# Goal of the exercise
Collect all lines from the records below that include the word "continues".

# Listed entries

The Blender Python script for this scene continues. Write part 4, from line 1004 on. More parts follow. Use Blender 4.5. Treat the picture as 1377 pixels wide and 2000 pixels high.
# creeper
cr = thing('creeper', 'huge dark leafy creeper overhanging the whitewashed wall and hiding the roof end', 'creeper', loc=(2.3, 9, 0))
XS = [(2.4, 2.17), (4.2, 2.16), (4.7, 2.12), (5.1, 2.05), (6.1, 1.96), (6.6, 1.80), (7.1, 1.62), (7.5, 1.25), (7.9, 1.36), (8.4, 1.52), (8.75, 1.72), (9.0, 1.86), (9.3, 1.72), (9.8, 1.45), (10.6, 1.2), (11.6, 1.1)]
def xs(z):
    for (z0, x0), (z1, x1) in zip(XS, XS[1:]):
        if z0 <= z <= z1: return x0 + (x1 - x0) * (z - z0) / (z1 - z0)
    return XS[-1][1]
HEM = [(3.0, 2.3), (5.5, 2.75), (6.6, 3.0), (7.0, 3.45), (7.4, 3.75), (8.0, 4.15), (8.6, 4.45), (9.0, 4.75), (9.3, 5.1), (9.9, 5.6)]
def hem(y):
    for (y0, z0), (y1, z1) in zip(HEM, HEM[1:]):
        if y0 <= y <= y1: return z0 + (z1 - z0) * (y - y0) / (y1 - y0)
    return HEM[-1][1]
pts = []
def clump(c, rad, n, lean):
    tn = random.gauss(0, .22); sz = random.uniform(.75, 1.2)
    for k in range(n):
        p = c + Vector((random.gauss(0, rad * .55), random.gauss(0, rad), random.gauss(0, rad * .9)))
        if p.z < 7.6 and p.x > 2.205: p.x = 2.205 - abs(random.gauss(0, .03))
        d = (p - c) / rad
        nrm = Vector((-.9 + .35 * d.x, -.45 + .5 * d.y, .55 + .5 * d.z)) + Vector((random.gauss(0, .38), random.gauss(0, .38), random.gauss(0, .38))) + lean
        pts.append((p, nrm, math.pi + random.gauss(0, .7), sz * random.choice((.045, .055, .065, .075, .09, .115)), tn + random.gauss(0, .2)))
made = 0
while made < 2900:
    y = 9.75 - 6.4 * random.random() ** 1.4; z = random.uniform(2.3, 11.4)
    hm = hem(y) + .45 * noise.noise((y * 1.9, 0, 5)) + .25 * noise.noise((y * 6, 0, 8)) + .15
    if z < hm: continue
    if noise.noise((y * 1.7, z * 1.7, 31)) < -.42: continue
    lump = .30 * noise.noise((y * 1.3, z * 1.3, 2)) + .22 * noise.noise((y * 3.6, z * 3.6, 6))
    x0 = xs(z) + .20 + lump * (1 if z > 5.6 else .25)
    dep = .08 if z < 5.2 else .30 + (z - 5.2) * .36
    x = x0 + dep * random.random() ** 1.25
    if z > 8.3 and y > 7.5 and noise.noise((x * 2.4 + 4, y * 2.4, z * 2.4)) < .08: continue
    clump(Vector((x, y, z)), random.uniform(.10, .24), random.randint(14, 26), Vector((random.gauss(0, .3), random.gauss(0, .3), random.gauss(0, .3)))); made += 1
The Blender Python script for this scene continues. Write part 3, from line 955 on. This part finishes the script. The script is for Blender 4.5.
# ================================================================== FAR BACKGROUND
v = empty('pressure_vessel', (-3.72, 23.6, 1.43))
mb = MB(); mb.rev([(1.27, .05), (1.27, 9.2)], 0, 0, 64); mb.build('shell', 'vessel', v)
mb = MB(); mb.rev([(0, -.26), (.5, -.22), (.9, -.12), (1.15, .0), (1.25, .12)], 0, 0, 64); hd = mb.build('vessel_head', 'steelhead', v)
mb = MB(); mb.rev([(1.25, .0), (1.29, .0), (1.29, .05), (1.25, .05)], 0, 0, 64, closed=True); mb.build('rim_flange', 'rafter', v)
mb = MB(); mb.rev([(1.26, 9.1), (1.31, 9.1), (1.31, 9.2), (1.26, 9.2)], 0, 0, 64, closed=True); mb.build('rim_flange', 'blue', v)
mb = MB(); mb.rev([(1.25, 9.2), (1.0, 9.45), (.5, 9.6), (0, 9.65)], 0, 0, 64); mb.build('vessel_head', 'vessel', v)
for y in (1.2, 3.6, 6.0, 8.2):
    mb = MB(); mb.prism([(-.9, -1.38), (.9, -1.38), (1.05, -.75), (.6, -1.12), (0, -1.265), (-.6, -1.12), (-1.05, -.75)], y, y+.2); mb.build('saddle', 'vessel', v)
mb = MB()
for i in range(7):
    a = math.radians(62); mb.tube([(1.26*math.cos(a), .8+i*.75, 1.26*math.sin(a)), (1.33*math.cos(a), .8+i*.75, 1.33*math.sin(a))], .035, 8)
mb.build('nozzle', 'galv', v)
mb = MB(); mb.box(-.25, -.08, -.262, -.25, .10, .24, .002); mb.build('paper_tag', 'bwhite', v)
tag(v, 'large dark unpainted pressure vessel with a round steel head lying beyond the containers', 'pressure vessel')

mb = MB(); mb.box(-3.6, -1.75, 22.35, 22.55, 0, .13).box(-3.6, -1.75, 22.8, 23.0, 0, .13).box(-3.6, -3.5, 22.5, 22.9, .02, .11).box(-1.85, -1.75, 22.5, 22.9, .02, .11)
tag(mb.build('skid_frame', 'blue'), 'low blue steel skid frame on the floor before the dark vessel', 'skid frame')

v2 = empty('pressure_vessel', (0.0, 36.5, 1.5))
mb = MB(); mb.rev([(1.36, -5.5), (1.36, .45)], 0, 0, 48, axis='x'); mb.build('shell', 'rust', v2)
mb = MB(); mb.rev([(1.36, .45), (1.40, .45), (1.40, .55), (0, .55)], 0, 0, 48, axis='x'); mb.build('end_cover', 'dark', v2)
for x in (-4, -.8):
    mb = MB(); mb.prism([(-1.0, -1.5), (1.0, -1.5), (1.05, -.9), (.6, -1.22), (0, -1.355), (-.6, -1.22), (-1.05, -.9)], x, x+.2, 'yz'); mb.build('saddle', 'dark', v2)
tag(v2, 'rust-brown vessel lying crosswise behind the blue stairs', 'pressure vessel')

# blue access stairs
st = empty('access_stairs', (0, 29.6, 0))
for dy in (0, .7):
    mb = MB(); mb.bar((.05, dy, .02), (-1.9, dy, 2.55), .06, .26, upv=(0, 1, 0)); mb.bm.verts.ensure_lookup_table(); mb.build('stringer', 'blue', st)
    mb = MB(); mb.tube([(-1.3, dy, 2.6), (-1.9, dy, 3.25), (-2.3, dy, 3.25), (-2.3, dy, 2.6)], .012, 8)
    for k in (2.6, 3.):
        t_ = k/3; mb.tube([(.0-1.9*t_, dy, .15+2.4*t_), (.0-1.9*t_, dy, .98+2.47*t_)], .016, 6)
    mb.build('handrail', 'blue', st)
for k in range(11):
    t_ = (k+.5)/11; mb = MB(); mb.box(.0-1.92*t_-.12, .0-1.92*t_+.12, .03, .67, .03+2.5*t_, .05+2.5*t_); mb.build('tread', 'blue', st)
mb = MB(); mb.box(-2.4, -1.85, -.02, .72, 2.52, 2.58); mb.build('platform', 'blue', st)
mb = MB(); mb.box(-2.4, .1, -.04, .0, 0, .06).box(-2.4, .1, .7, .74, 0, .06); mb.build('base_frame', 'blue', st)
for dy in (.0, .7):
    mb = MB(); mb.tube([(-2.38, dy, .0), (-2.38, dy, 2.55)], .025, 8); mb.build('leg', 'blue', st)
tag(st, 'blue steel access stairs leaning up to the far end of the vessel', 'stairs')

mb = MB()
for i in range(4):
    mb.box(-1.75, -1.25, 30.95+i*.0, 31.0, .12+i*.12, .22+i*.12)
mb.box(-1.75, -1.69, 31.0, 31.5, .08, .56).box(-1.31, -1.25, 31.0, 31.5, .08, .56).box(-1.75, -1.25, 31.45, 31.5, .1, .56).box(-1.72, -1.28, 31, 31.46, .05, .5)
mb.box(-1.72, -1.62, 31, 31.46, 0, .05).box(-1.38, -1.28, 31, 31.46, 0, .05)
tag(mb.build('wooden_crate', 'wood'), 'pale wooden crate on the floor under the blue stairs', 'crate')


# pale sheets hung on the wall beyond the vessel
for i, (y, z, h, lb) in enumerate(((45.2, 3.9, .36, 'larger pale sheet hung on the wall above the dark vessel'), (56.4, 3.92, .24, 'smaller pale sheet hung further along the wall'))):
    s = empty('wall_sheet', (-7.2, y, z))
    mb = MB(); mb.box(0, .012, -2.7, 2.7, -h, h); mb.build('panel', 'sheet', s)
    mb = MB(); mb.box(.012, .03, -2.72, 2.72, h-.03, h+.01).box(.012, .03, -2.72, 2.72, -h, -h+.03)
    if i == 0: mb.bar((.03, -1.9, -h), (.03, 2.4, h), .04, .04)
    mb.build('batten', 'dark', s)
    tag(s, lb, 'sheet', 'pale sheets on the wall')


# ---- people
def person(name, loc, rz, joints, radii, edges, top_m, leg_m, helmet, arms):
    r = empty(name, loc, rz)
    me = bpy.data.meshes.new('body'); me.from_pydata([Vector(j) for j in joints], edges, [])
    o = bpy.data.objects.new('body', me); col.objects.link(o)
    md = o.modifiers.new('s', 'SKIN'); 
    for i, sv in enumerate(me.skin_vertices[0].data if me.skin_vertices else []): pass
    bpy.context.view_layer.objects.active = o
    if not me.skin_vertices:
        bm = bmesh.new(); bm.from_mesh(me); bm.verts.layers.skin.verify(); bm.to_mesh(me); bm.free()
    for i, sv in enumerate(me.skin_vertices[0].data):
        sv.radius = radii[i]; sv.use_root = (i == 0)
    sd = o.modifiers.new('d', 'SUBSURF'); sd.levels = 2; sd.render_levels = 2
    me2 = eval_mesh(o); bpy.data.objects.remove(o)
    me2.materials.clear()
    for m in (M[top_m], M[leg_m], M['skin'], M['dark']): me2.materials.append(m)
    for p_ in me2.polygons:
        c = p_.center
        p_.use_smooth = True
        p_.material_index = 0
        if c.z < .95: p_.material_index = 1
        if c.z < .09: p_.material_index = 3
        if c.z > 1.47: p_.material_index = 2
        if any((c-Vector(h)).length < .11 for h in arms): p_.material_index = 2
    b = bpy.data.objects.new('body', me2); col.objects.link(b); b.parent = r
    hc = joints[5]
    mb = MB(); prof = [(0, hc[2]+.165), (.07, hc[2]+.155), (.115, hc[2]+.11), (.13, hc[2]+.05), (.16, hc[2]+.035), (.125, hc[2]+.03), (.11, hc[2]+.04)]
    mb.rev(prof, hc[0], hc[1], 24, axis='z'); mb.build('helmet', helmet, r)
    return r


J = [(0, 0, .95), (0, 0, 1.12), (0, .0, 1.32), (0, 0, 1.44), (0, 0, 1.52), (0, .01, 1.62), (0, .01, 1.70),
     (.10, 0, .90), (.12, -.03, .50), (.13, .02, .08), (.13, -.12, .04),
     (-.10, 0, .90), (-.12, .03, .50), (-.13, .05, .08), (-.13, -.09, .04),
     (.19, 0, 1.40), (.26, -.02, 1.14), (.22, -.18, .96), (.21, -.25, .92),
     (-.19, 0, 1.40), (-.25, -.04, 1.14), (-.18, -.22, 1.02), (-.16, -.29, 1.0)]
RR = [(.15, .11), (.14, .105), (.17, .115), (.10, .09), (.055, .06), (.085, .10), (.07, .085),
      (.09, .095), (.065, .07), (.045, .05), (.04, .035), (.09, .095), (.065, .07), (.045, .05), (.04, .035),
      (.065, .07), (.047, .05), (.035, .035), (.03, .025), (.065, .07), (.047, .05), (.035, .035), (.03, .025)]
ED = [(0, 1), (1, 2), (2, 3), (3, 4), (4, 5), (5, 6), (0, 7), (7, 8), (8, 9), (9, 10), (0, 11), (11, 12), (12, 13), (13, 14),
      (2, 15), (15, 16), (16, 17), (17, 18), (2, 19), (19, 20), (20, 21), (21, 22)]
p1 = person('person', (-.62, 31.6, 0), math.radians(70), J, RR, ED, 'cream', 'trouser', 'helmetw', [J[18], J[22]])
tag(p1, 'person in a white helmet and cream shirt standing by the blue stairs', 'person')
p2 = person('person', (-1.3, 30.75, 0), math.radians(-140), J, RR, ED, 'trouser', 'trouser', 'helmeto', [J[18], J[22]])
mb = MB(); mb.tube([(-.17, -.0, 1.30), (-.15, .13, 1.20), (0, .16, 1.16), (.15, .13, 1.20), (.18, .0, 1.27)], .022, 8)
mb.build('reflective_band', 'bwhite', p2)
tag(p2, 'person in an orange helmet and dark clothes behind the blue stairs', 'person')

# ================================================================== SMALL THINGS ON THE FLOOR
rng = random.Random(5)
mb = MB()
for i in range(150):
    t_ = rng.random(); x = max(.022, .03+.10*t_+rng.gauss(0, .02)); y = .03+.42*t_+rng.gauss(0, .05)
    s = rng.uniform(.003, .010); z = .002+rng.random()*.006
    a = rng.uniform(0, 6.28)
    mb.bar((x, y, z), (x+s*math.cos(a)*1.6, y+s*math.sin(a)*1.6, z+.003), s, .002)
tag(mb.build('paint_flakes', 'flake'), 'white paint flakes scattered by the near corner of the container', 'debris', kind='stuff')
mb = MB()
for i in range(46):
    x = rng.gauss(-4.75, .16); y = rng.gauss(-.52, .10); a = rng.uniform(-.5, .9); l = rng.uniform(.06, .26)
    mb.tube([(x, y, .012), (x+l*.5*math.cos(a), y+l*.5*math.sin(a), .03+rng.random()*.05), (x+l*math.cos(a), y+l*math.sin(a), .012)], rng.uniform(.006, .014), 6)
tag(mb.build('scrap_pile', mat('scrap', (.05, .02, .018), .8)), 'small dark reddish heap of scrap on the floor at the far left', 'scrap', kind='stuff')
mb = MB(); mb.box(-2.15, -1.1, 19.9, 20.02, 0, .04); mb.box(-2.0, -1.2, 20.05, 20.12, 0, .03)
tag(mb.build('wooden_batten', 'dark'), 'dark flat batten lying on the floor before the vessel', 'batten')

# Result for this task
The Blender Python script for this scene continues. Write part 4, from line 1004 on. More parts follow. Use Blender 4.5. Treat the picture as 1377 pixels wide and 2000 pixels high.
The Blender Python script for this scene continues. Write part 3, from line 955 on. This part finishes the script. The script is for Blender 4.5.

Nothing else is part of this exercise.